The request » Repeat exactly the lines of the listing below, please, starting with the first and ending with the line containing "return [(cx +"; leave out the rest.

Data segment »

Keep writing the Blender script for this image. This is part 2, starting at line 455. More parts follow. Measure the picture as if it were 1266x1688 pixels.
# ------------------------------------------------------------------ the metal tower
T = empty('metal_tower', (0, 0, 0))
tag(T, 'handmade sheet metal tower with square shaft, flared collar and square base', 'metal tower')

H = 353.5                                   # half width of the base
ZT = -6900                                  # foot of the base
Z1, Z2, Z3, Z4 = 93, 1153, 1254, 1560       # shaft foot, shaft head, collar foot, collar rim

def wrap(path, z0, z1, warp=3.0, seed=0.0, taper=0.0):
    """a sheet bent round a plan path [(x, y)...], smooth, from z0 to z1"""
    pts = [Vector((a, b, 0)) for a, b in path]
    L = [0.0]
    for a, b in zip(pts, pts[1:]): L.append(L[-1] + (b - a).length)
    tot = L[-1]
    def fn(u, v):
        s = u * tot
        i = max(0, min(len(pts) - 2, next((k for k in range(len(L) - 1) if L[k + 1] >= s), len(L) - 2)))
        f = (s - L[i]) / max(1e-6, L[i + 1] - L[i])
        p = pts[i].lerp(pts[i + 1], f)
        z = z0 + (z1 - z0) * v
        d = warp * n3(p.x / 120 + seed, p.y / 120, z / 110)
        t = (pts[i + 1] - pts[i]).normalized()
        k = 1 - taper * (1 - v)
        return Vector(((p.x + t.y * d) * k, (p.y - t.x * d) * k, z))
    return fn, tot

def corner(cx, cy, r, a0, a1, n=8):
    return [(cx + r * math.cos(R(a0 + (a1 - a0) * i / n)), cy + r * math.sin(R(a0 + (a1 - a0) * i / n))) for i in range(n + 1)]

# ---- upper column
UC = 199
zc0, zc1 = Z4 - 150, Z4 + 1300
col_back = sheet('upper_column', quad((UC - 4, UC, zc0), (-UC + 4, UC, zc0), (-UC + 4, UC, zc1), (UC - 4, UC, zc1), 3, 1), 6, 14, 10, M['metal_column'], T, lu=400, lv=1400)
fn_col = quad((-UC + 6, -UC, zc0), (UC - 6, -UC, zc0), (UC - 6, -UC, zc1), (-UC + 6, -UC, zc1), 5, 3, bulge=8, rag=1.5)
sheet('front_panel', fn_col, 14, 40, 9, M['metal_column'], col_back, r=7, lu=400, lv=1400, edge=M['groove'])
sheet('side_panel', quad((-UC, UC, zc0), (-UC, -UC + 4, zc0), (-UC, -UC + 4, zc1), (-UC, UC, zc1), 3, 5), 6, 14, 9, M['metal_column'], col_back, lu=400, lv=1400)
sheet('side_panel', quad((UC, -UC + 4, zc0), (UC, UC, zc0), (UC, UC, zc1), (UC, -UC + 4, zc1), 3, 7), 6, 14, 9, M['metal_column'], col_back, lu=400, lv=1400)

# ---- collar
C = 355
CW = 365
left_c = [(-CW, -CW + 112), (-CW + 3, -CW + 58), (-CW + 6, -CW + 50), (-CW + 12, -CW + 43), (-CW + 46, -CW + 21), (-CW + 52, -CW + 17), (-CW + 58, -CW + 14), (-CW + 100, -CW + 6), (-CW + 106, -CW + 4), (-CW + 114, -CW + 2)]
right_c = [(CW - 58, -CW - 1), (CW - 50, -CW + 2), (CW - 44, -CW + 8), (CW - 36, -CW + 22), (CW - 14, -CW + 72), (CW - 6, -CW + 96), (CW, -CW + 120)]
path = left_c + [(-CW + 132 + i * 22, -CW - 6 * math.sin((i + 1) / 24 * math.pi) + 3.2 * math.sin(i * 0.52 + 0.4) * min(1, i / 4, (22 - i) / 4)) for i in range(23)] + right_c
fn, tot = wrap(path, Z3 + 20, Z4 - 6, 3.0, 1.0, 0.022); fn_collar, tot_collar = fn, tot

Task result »
Keep writing the Blender script for this image. This is part 2, starting at line 455. More parts follow. Measure the picture as if it were 1266x1688 pixels.
# ------------------------------------------------------------------ the metal tower
T = empty('metal_tower', (0, 0, 0))
tag(T, 'handmade sheet metal tower with square shaft, flared collar and square base', 'metal tower')

H = 353.5                                   # half width of the base
ZT = -6900                                  # foot of the base
Z1, Z2, Z3, Z4 = 93, 1153, 1254, 1560       # shaft foot, shaft head, collar foot, collar rim

def wrap(path, z0, z1, warp=3.0, seed=0.0, taper=0.0):
    """a sheet bent round a plan path [(x, y)...], smooth, from z0 to z1"""
    pts = [Vector((a, b, 0)) for a, b in path]
    L = [0.0]
    for a, b in zip(pts, pts[1:]): L.append(L[-1] + (b - a).length)
    tot = L[-1]
    def fn(u, v):
        s = u * tot
        i = max(0, min(len(pts) - 2, next((k for k in range(len(L) - 1) if L[k + 1] >= s), len(L) - 2)))
        f = (s - L[i]) / max(1e-6, L[i + 1] - L[i])
        p = pts[i].lerp(pts[i + 1], f)
        z = z0 + (z1 - z0) * v
        d = warp * n3(p.x / 120 + seed, p.y / 120, z / 110)
        t = (pts[i + 1] - pts[i]).normalized()
        k = 1 - taper * (1 - v)
        return Vector(((p.x + t.y * d) * k, (p.y - t.x * d) * k, z))
    return fn, tot

def corner(cx, cy, r, a0, a1, n=8):
    return [(cx + r * math.cos(R(a0 + (a1 - a0) * i / n)), cy + r * math.sin(R(a0 + (a1 - a0) * i / n))) for i in range(n + 1)]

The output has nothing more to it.